## DATA SHOWN
— Begin —

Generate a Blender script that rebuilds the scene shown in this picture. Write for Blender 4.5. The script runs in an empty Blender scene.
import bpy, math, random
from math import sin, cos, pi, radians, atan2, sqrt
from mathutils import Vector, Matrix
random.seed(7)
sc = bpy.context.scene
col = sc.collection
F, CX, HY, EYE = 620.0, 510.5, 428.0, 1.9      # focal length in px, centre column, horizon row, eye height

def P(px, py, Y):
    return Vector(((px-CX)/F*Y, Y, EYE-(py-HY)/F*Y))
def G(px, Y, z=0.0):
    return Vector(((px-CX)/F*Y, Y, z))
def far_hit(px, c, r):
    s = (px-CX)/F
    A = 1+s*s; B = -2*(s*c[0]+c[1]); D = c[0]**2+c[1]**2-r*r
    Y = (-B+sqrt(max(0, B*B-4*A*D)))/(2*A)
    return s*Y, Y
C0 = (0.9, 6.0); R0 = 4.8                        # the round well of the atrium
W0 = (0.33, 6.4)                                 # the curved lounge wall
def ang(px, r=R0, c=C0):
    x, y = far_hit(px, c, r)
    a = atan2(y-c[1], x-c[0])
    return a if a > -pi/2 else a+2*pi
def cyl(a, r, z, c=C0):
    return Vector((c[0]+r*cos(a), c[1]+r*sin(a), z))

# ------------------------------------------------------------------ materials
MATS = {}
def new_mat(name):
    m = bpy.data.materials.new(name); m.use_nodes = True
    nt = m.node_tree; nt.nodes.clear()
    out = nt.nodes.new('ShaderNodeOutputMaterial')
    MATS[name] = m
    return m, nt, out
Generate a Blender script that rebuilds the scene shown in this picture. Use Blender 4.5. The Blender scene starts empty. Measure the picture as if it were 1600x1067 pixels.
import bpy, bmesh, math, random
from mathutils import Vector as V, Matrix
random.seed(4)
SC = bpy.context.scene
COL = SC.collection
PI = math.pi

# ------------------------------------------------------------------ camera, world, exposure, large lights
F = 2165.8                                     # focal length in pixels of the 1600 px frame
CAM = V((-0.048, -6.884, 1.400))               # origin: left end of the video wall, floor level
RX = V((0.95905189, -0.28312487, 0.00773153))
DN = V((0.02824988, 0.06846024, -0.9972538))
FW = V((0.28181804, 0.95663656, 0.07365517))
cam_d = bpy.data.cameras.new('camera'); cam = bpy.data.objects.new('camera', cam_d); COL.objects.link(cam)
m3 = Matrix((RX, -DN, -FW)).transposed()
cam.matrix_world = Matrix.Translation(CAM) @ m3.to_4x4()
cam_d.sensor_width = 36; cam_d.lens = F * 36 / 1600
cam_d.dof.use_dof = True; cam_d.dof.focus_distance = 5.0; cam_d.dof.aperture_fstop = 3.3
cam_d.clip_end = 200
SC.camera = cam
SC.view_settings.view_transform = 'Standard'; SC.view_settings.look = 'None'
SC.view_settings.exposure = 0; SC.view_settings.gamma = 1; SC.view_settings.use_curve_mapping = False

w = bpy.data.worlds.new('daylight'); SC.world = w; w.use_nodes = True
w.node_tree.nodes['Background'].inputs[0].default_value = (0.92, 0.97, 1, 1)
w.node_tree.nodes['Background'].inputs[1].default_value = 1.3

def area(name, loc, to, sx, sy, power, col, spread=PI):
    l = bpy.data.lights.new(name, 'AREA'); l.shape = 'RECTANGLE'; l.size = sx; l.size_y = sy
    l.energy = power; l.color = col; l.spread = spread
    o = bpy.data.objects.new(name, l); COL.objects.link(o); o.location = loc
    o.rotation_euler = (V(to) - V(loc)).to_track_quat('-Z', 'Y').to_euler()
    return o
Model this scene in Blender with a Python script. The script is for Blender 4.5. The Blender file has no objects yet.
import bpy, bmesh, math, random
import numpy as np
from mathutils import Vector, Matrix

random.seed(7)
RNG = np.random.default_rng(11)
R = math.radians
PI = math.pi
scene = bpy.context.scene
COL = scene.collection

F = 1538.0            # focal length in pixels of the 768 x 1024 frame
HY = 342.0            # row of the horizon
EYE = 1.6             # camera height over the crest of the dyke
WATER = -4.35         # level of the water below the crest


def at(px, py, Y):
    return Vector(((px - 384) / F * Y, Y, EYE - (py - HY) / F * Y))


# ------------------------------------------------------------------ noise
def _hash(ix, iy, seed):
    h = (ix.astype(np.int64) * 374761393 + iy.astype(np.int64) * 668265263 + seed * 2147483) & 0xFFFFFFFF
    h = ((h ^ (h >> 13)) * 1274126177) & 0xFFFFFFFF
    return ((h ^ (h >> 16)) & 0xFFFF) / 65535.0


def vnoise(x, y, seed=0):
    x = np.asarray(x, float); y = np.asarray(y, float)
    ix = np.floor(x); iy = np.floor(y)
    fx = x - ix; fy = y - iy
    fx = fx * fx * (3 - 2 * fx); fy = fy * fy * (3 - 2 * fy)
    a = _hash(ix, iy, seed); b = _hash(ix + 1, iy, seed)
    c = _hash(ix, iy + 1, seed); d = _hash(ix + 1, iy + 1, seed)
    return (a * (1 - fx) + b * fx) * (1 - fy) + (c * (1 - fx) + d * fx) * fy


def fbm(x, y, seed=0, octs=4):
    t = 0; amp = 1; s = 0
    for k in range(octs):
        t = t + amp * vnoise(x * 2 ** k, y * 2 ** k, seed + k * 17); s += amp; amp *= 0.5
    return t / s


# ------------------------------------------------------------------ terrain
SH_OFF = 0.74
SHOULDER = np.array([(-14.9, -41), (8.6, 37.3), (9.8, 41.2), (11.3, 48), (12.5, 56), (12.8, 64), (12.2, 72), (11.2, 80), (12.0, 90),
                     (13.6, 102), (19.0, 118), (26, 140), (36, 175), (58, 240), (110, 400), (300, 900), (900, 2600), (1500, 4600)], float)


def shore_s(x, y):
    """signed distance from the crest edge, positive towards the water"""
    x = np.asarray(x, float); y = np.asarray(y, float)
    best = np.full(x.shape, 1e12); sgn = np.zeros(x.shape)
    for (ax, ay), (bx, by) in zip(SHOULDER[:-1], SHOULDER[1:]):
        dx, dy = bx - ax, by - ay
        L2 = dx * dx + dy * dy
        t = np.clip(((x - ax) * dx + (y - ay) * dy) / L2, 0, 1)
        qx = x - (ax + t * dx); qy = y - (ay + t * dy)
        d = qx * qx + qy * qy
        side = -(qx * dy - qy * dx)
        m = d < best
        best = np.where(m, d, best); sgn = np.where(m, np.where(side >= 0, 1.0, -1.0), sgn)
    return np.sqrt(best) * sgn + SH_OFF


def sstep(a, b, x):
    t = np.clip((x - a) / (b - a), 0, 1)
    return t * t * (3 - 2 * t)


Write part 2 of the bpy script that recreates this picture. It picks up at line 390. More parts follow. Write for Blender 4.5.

— End —

Print from the first line through the line that contains "F, CX, HY, EYE", please, including both, and leave out every line outside that stretch.

## OUTPUT
Generate a Blender script that rebuilds the scene shown in this picture. Write for Blender 4.5. The script runs in an empty Blender scene.
import bpy, math, random
from math import sin, cos, pi, radians, atan2, sqrt
from mathutils import Vector, Matrix
random.seed(7)
sc = bpy.context.scene
col = sc.collection
F, CX, HY, EYE = 620.0, 510.5, 428.0, 1.9      # focal length in px, centre column, horizon row, eye height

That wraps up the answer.